You meet with them and the coachee. I meet with the coachee first and work to determine some goals and hopes for our time; sometimes I use a 360-Leadership Feedback tool, sometimes the coachee and I create a series of questions that we will ask people to gain feedback.
Next, I meet with the manager and coachee together. This meeting consists of the manager sharing what areas they would like to see the coachee create, eliminate, accept, and preserve. From the areas that the manager shares I ask the questions below. The questions below help to frame some direction.
–
Leadership Coaching questions to the manager:
- Determine on a scale of 1 — 10 with 10 being exceptional and 1 being the opposite, where do you feel that (coachee) currently is on that scale for each of these areas.
- What is currently happening that supports your decision to choose that number.
- What is (coachee) doing well?
- What is (coachee) not doing well?
- Where would you like to see (coachee), realistically, be on the same scale in 6 months?

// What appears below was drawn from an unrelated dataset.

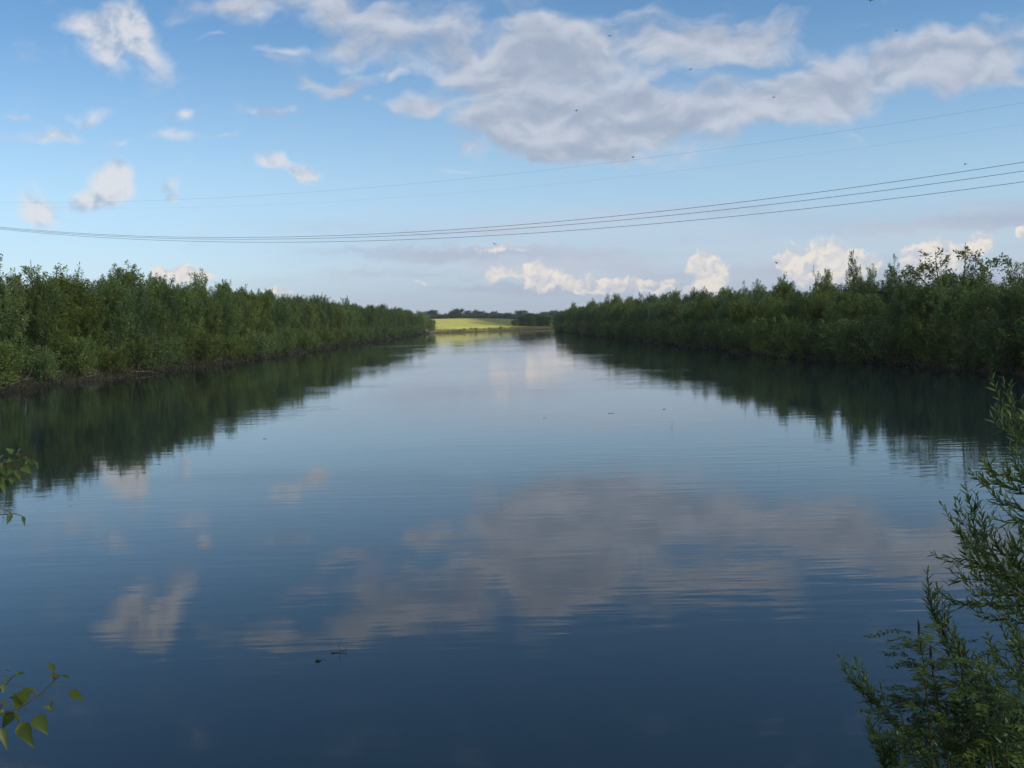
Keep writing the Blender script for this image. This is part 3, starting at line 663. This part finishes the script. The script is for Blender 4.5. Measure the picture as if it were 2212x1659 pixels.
# ------------------------------------------------------------------ leaf builder for the near plants
class Leaves:
    def __init__(self, seed): self.v = []; self.f3 = []; self.f4 = []; self.t = []; self.k = 0; self.rg = np.random.default_rng(seed)
    def lance(self, base, d, nrm, L, Wd, tint):
        """narrow willow leaf folded along its midrib and bent back"""
        d = unit(d); s = unit(np.cross(d, nrm)); n = np.cross(s, d)
        st = np.array([.0, .3, .65, 1.0]); wd = np.array([.06, .5, .42, .0]) * Wd; bend = -.16 * L * st ** 2
        mid = base + d * (L * st)[:, None] + n * bend[:, None]
        l = mid + s * wd[:, None] + n * (wd * .35)[:, None]; r = mid - s * wd[:, None] + n * (wd * .35)[:, None]
        self.v.append(np.concatenate([mid, l, r])); k = self.k
        for i in range(3):
            self.f4.append([k + i, k + i + 1, k + 4 + i + 1, k + 4 + i]); self.f4.append([k + i, k + 8 + i, k + 8 + i + 1, k + i + 1])
        self.t += [tint] * 12; self.k += 12
    def delta(self, base, tip, width, facing, tint, fold=.25):
        """broad three-cornered poplar leaf from its base to its tip"""
        base = np.asarray(base); tip = np.asarray(tip); d = tip - base; L = np.linalg.norm(d); d = d / L
        s = unit(np.cross(d, facing)); n = np.cross(s, d)
        out = [(0, .0), (.02, .20), (.12, .42), (.24, .50), (.38, .43), (.54, .31), (.70, .19), (.84, .09), (.94, .03), (1.0, .0)]
        mid = np.array([base + d * L * o[0] - n * L * .10 * o[0] ** 2 for o in out])
        k = self.k; w = np.array([o[1] for o in out]) * width
        wob = 1 + .05 * np.sin(np.arange(10) * 2.9 + self.rg.uniform(0, 6))
        l = mid + s * (w * wob)[:, None] + n * (w * fold)[:, None]; r = mid - s * (w * wob)[:, None] + n * (w * fold)[:, None]
        self.v.append(np.concatenate([mid, l, r]))
        for i in range(9):
            self.f4.append([k + i, k + i + 1, k + 10 + i + 1, k + 10 + i]); self.f4.append([k + i, k + 20 + i, k + 20 + i + 1, k + i + 1])
        self.t += [tint + .12] * 10 + [tint] * 20; self.k += 30
    def mesh(self, name): return np_mesh(name, np.concatenate(self.v), np.array(self.f4), self.t)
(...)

- What will you see, hear for yourself, and hear from others that (coachee) is doing when they are at that different number in 6-months?
–
The leadership coaching questions accomplish several things:
- A discussion between the coachee and manager.
- Agreement on areas to create, eliminate, accept, and preserve.
- Some baseline and better-off measurements to see how the process is working.
- Framing what will happen in the minds of the manager, so they know what to look for with progress/regress.
- A series of qualitative data points that can be referred to, and you can ask the same question in 2 to 4 months.
By involving the leadership coachee’s manager in the process you are developing the manager and the coachee at the same time, this can lead to more trust and accomplishment of shared goals.